Полезной будет следующая иллюстрация. Шесть дней спустя после вторжения в Лаос, когда произошедшее еще не получило в Америке огласки, секретарь национальной безопасности Лэрд вышел со встречи с Комитетом Вооруженных Сил и был окружен обычной группой репортеров:
Репортеры: Сэр, повсюду ходят слухи, что у нас есть план вторжения в Лаос. Это правда?
Секретарь Лэрд: Я только что завершил встречу с Комитетом Вооруженных Сил, и хочу сказать, что дискуссия по поводу проекта была цепной и согласованной.
Репортеры [протестуя]: Вопрос не об этом, сэр. "Известия" уже сообщили о вторжении.
Лэрд [улыбаясь]: Вы знаете, что "Известия" не пишут правды.
[Репортеры снова задают первый вопрос.]
Лэрд: Я буду делать все необходимое, чтобы защитить жизни наших парней на поле боя. Больше никаких комментариев. [Он уходит.]

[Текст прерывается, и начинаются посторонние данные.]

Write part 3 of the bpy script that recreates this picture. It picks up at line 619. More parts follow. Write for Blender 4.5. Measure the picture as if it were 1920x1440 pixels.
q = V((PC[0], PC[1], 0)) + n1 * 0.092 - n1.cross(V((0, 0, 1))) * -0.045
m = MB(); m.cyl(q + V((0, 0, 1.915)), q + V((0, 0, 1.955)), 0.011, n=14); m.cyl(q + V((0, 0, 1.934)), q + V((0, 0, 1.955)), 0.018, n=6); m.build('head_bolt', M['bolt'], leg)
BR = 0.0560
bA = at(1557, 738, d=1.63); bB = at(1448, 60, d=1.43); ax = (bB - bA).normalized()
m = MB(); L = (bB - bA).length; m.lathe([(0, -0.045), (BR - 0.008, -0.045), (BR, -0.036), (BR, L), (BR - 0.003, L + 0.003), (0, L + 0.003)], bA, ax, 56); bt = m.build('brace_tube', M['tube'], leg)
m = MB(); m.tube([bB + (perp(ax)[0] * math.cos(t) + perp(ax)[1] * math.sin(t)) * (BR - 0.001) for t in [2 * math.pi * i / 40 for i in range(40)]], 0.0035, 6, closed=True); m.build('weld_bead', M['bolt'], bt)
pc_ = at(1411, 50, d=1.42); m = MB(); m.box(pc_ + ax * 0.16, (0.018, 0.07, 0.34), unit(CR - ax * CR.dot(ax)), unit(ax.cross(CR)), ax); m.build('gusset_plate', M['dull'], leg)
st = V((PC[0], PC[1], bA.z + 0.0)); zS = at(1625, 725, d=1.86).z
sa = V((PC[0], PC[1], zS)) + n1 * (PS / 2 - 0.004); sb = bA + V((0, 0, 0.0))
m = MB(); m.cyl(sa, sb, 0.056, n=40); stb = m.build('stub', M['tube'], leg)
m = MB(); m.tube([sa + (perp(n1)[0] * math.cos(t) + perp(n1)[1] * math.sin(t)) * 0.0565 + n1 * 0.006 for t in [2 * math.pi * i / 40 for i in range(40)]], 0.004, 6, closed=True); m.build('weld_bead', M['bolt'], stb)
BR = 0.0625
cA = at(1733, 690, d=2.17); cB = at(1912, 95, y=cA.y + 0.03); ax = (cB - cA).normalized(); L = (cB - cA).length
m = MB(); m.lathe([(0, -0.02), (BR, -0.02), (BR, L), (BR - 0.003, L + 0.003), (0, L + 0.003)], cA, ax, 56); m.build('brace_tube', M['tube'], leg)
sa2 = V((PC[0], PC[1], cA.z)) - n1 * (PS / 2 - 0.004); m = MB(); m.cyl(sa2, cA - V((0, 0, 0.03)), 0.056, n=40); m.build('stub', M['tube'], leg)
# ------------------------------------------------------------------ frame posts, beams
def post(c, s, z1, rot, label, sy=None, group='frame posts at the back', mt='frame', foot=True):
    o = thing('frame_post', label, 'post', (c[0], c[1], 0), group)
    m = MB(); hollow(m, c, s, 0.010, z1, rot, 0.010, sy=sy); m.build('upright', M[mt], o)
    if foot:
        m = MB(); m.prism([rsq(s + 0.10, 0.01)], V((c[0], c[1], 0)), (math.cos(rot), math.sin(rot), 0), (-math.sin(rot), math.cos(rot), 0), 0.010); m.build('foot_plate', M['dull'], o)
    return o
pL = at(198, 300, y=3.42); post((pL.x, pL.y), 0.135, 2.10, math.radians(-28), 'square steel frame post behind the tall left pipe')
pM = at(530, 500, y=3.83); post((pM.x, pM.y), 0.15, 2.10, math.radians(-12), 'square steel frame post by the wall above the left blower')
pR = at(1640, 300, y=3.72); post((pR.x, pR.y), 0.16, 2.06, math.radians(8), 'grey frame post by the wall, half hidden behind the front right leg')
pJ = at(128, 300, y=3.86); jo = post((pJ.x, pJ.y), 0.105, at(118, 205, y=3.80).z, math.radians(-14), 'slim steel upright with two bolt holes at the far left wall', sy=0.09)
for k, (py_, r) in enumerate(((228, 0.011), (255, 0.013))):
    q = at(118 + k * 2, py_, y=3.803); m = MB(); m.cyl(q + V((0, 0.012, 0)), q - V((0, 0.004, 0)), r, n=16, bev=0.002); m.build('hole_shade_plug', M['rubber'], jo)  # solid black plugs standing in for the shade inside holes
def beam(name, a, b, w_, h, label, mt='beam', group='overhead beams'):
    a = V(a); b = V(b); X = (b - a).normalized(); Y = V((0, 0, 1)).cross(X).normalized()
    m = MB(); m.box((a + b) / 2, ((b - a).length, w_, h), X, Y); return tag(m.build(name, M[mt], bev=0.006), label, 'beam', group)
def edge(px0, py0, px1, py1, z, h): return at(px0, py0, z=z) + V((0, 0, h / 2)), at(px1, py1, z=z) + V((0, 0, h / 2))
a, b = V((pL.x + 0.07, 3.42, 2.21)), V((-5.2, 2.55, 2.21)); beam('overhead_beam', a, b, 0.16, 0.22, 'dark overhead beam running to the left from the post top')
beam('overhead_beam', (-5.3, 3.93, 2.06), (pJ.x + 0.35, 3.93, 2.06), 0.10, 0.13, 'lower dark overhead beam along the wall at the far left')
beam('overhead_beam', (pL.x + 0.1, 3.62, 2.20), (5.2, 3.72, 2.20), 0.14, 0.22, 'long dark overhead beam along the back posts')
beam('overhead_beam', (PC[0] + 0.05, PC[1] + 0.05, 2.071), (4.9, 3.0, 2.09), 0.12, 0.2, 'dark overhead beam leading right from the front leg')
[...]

Теперь никто не может сказать, что секретарь Лэрд в чем-либо солгал: очевидно, что все, что он говорил, соответствовало фактам. Однако отметим: его речь разрушает целостную структуру общения. Его ответы не^ соответствуют задаваемым вопросам. В крайней и устойчивой форме это является одной из разновидностей шизофрении, но в наши дни это называется просто политикой.
34
Я получил много писем, в которых говорилось, что чтение моей книги "Любовь и воля" подобно прикосновению, что кажется, будто я "непосредственно присутствую" в одном помещении с читателем, который на самом деле, возможно, никогда не видел меня и находится, быть может, за тысячи миль. Обычно за этим следовали похвалы моей способности присутствовать в настоящем. Большинство моих корреспондентов не осознавали, что переживание бытия было итогом восьми лет писания и переписывания. Само по себе писание и переписывание не дало бы читателю ощущение прикосновения, как и мое чувство присутствия. Необходимо и то и другое.